State lawmakers, militia rally at state Capitol staring down Trump loss

    Armed Three Percent militia members and supporters of President Donald Trump stand outside the Pennsylvania state Capitol on Nov. 7, 2020 at a rally in support of his reelection. National news media called the race for his opponent, Joe Biden, earlier that day, (Capital-Star photo by Stephen Caruso)

    As supporters of projected presidential winner Joe Biden supporters took to the streets in celebration across the commonwealth Saturday, Harrisburg was instead visited by more than a thousand supporters of President Donald Trump.

    The crowd, which included armed militia members and state lawmakers alike, argued without evidence that Trump was only losing due to voter fraud.

    Around 11:30 a.m. Saturday, multiple news outlets predicted Biden would win Pennsylvania, giving the former vice president and Democrat more than the 270 electoral votes he needs to win the White House.
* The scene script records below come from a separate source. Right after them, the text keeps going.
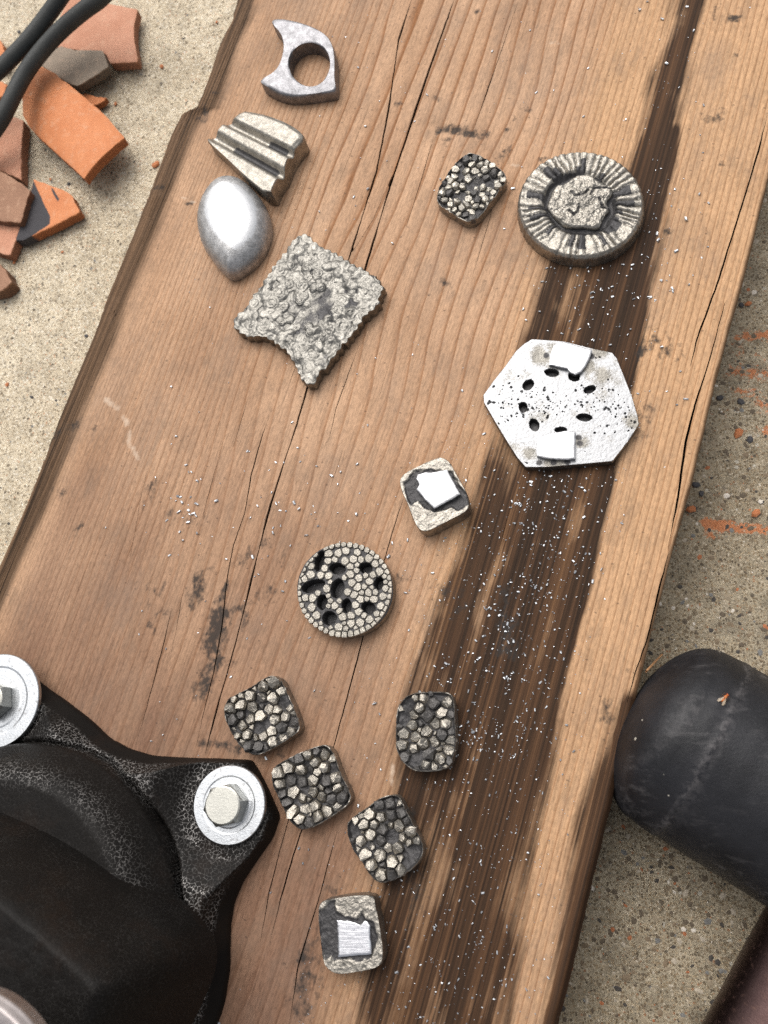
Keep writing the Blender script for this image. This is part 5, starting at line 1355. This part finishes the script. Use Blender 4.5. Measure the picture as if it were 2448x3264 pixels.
# filings: nobody could count them
def filings():
    N = NT('aluminium_filings')
    n = N.noise(N.coords((1500, 1500, 1500)), 1, 2)
    m = N.bsdf(Base_Color=N.mix(n, (0.34, 0.355, 0.375), (0.62, 0.64, 0.66)), Metallic=0.75, Roughness=0.38)
    r = np.random.default_rng(77); pts = []
    def stain_span(v): 
        q = P(1600, v); u = q @ M_
        return u
    def add(u, v, sz): 
        p = P(u, v); pts.append((p[0], p[1], sz))
    def left_b(v): return np.interp(v, [830, 1400, 1500, 1850, 2120, 2260, 2530, 2850, 3264], [1715, 1580, 1530, 1421, 1342, 1290, 1250, 1200, 1150])
    def right_b(v): return np.interp(v, [790, 1040, 1380, 1700, 2060, 2430, 2800, 3264], [2090, 2048, 2000, 1920, 1836, 1780, 1740, 1660])
    for n_, v0, v1, sg, sm in ((210, 800, 1420, 1.0, .8), (650, 1480, 2420, 1.0, .8), (340, 2300, 3264, .8, .6), (60, 0, 800, .6, .6)):
        for _ in range(n_):
            v = v0 + (v1 - v0) * r.random(); 
            if v0 == 0: u = np.interp(v, [0, 560, 800], [2200, 2080, 2080]) + r.normal(0, 45)
            else:
                L, R_ = left_b(v), right_b(v); u = L + (R_ - L) * np.clip(r.normal(.55, .27), -.15, 1.12)
            add(u, v, (.10 + .28 * r.random() ** 2.2) * sg)
    for _ in range(330): 
        v = r.random() * 3264; u = (900 - .35 * v) + r.random() * (1500); add(u, v, .12 + .30 * r.random() ** 2)
    for _ in range(24): add(600 + r.normal(0, 28), 1600 + r.normal(0, 60), .15 + .35 * r.random())
    for _ in range(60): add(1000 + r.normal(0, 150), 1640 + r.normal(0, 130), .15 + .3 * r.random())
    for _ in range(50): add(2120 + r.normal(0, 80), 850 + r.normal(0, 260), .15 + .4 * r.random() ** 2)
    for _ in range(700):                               # dust
        v = 1200 + 2064 * r.random(); u = left_b(v) + (right_b(v) - left_b(v)) * (r.random() * 1.5 - .4); add(u, v, .07 + .07 * r.random())
    V = []; Fs = []; k = 0
    for x, y, s in pts:
        u, v = x * M_[0] + y * M_[1], x * N_[0] + y * N_[1]
        if v < np.interp(u, us, vl) + .8 or v > np.interp(u, us, vr) - .8: continue
        ar = np.array([s * (1 + .9 * r.random()), s * (.5 + .4 * r.random()), s * (.35 + .4 * r.random())])
        q = np.array([[-1, -1, -1], [1, -.8, -1], [.8, 1, -1], [-1, .9, -1], [-.8, -.6, 1], [.7, -1, .6], [1, .7, 1], [-.6, 1, .5]]) * ar
        q = q + (r.random((8, 3)) - .5) * s * .5
        a, b = 6.28 * r.random(), (r.random() - .5) * 1.2
        q = q @ np.array([[1, 0, 0], [0, math.cos(b), -math.sin(b)], [0, math.sin(b), math.cos(b)]]).T
        ca, sa = math.cos(a), math.sin(a)
        zz = BOARD + Zg[int(np.clip(round((u - us[0]) / (us[1] - us[0])), 0, NU - 1)), int(np.clip(round((v - np.interp(u, us, vl)) / 225 * (NV - 1)), 0, NV - 1))]
        zz = max(zz, BOARD - .6)
        V.append(np.c_[q[:, 0] * ca - q[:, 1] * sa + x, q[:, 0] * sa + q[:, 1] * ca + y, q[:, 2] - q[:, 2].min() + zz])
        Fs.append(np.array([[0, 3, 2, 1], [4, 5, 6, 7], [0, 1, 5, 4], [1, 2, 6, 5], [2, 3, 7, 6], [3, 0, 4, 7]]) + k); k += 8
    o = make('metal_filings', np.vstack(V), np.vstack(Fs), m, None, False)
    o['kind'] = 'stuff'; tag(o, 'bright metal filings scattered over the board and its stained strip', 'filings')
filings()
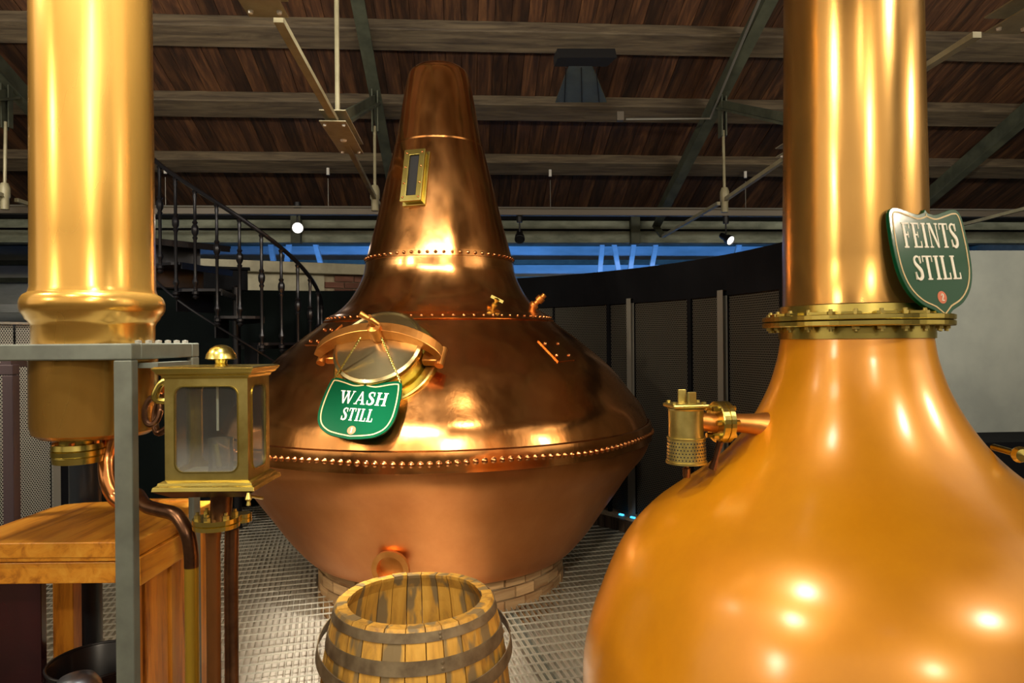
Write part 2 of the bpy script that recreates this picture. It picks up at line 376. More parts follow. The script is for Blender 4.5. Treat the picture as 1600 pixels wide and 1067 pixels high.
GL = {
 'I': (.40, stem(.115)),
 'F': (.66, stem(.1) + [rc(.1, .94, .6, 1), rc(.55, .76, .6, 1), rc(.2, .49, .45, .55), rc(.41, .40, .46, .64)]),
 'E': (.70, stem(.1) + [rc(.1, .94, .6, 1), rc(.55, .76, .6, 1), rc(.2, .49, .45, .55), rc(.41, .40, .46, .64), rc(.1, 0, .63, .06), rc(.58, 0, .64, .26)]),
 'L': (.66, stem(.1) + [rc(.1, 0, .6, .06), rc(.55, 0, .61, .28)]),
 'T': (.72, stem(.275, b=False) + [rc(.02, .94, .70, 1), rc(.02, .74, .07, 1), rc(.65, .74, .70, 1)]),
 'N': (.86, [rc(.12, 0, .18, 1), rc(.03, 0, .28, .06), rc(.68, 0, .75, 1), rc(.60, .94, .84, 1), rc(.03, .94, .25, 1), [(.10, 1), (.30, 1), (.75, 0), (.62, 0)]]),
 'S': (.60, stroke([(.49, .74), (.44, .93), (.27, .97), (.12, .86), (.15, .68), (.32, .52), (.47, .36), (.47, .14), (.29, .03), (.13, .09), (.07, .27)], [.05, .07, .1, .16, .19, .16, .09, .05]) + [rc(.47, .68, .52, .98), rc(.05, .02, .10, .33)]),
 'W': (1.16, [[(.06, 1), (.25, 1), (.44, 0), (.36, 0)], [(.36, 0), (.44, 0), (.60, .78), (.55, .88)], [(.48, 1), (.67, 1), (.84, 0), (.76, 0)], [(.76, 0), (.84, 0), (1.06, 1), (1.0, 1)], rc(-.02, .94, .33, 1), rc(.42, .94, .73, 1), rc(.92, .94, 1.14, 1)]),
 'A': (.84, [[(.40, 1), (.48, 1), (.76, 0), (.57, 0)], [(.09, 0), (.16, 0), (.46, .95), (.40, 1)], rc(.22, .30, .60, .36), rc(.0, 0, .25, .06), rc(.50, 0, .83, .06)]),
 'H': (.90, stem(.1) + stem(.60) + [rc(.2, .48, .65, .55)]),
 '1': (.5, stem(.18, b=False) + [[(.18, 1), (.35, 1), (.18, .8), (.06, .8)]]),
 '2': (.6, stroke([(.10, .72), (.16, .93), (.34, .96), (.46, .80), (.42, .60), (.24, .32), (.10, .07)], [.1, .07, .14, .17, .12, .08]) + [rc(.07, 0, .52, .13)]),
}
def text(parent, word, B, x0, y0, h, z, mat='cream', track=.06, sx=1.0, label=None):
    tot = sum(GL[c][0] for c in word)*h*sx + track*h*sx*(len(word)-1); x = x0 - tot/2
    for c in word:
        wd, polys = GL[c]; mb = MB()
        for k, p in enumerate(polys):
            area2 = sum(p[i][0]*p[(i+1) % len(p)][1]-p[(i+1) % len(p)][0]*p[i][1] for i in range(len(p)))
            if area2 < 0: p = p[::-1]
            mb.prism([(x+q[0]*h*sx, y0+q[1]*h) for q in p], B, z, z+.0016+.00004*k)
        part('letter' if c.isalpha() else 'numeral', mb, mat, parent)
        x += (wd+track)*h*sx

# ------------------------------------------------------------------ the room (its own axes, turned 3.8 degrees)
RZ = R(3.8)
ROOM = Matrix.Rotation(RZ, 4, 'Z')
def room(name, mb, mat, kind='structure', **k):
    o = part(name, mb, mat, None, ROOM, (0, 0, 0), **k)
    o['kind'] = kind; return o
B_ = .37                                     # fall of the roof per metre
def roofz(v, a): return H + a - B_*v
# roof boards
ceil = empty('ceiling', rz=RZ, kind='structure')
sl = math.atan(B_)
pb = MB(); L = 4.9/math.cos(sl); pb.box((0, 0, 0), (.146, L, .022))
pme = pb.mesh('roof_board', IDM); pme.materials.append(MC['plank'])
for i in range(122):
    u = -9.1 + .15*i; v = 6.85
    Mx = ROOM @ Matrix.Translation((u, v, roofz(v, 5.14)+random.uniform(-.006, .006))) @ Matrix.Rotation(-sl, 4, 'X')
    piece('roof_board', pme, ceil, Mx)
mb = MB(); mb.bar((0, -1.4, roofz(-1.4, 5.22)), (0, 9.4, roofz(9.4, 5.22)), 20, .04)      # backing above the boards and on towards the ridge
part('roof_deck', mb, 'plank', ceil, ROOM)
mb = MB(); mb.bar((0, -1.4, roofz(-1.4, 5.22)), (0, -8, roofz(-1.4, 5.22)-6.6*B_), 20, .04)
part('roof_deck', mb, 'plank', ceil, ROOM)
# purlins
for v in (.5, 1.8, 3.0, 4.2, 5.42, 6.33, 7.24, 8.17):
    mb = MB(); c = Vector((0, v-.12, roofz(v-.12, 5.07))); mb.box(c, (18, .26, .12), Matrix.Rotation(-sl, 3, 'X'))
    part('purlin', mb, 'purlin', ceil, ROOM, at=c, bevel=.01)
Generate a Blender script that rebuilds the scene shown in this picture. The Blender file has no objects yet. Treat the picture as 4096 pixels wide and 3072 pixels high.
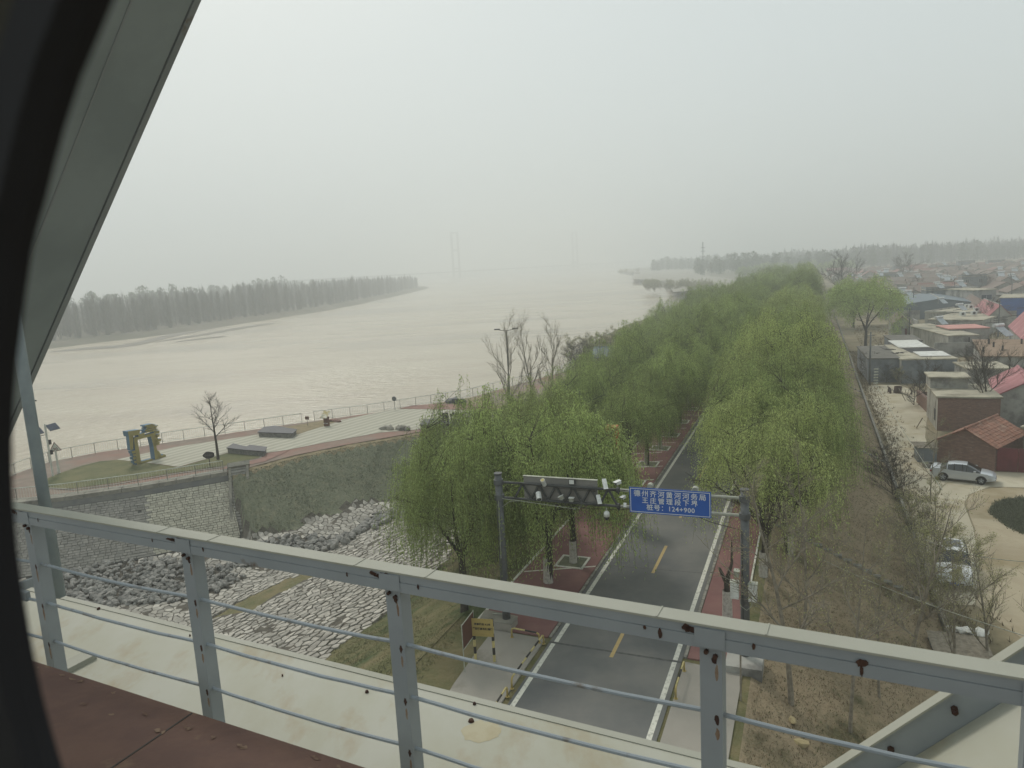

    By noon, hundreds of Trump supporters were crammed onto the sidewalk outside the state Capitol, as a smaller number of Biden supporters celebrated on the steps to “The Cupid Shuffle.” Police kept the groups separated because the Biden group had secured a permit for that time.

    Pro-Trump protests, led by an out-of-state activist, had been ongoing outside the Capitol since Thursday.

    After about 45 minutes of trading chants and waving signs, the Trump supporters walked to the back of the Capitol to listen to speeches from campaign officials, varied supporters, and state lawmakers.

    Supporters chanted that “Donald Trump won,” as well as “hold the line” when asked if they’d be ready to visit counties and take to the streets for the defeated president.

    “Stand by. Be alert and be ready,” Rose Tennant, a leader of the Women for Trump group, said to cheers.

    Tennant, a western Pennsylvania radio host, told the crowd to report any presumed voted fraud to the campaign, and to donate to the campaign’s legal fund — which also is authorized to pay down Trump’s accumulated campaign debt.

    Heather Hollinger, 37, of Carlisle, Cumberland County, showed up Saturday with a stroller holding an old Halloween skeleton she fished from her closet. Clutched in the skeleton boney hands was an “I voted Biden” sign.

    “I don’t think Biden can win without fraud,” Hollinger said. “But I can accept it. I wouldn’t be burning buildings.”

    There is no evidence of fraud right now, which Hollinger acknowledged. But she thought a legal fight would reveal evidence that would turn the tide for the president.

    In a brief press conference Saturday outside of Philadelphia, the Trump campaign refused to concede, citing ongoing legal challenges. Most are being tossed in federal court.

    The crowd also heard from a few state elected officials, including state Sen. Mike Regan, R-Cumberland, state Rep. Frank Ryan, R-Lebanon, and state Sen. Doug Mastriano, R-Franklin.

    “Ya know, if [Biden] wins fair and square, that’s okay. But if it’s by cheating, what do you say?” Mastriano asked the crowd.

    “Hell no!” they answered. 

    He also called Pennsylvania Secretary of State Kathy Boockvar, whose office oversees elections in the commonwealth, a “partisan hack,”

    “[Democrats] don’t want it secure and safe. They want to cheat in the election, and they will,” Mastriano added. “This is our time to rise up. If you love our country, it’s time to stand.”

    “Those who lie and cheat and steal will be thrown in jail,” Mastriano concluded.

    The crowd then began to chant “lock them up.”

    Mastriano then mingled with rally attendees, but declined to take questions.

    Later, a dozen armed members of a Three Percenter militia, a far right paramilitary group, arrived at the rally. Some were from Pennsylvania, but others were from as far away as Texas, such as Taylor Stevens, who addressed the crowd.

    “All I knew there is there would be a lot of Trump supporters out here, and there was possibly going to be opposition,” Stevens said.

    Afterwards, the Trump supporters, including the armed militia members circled back to the front of the Capitol, exchanging words with a small remaining cohort of Biden backers. The militia left around 5 p.m. Some Trump supporters thanked them for protecting the rally as they departed.

    Trump protests are expected to continue Sunday.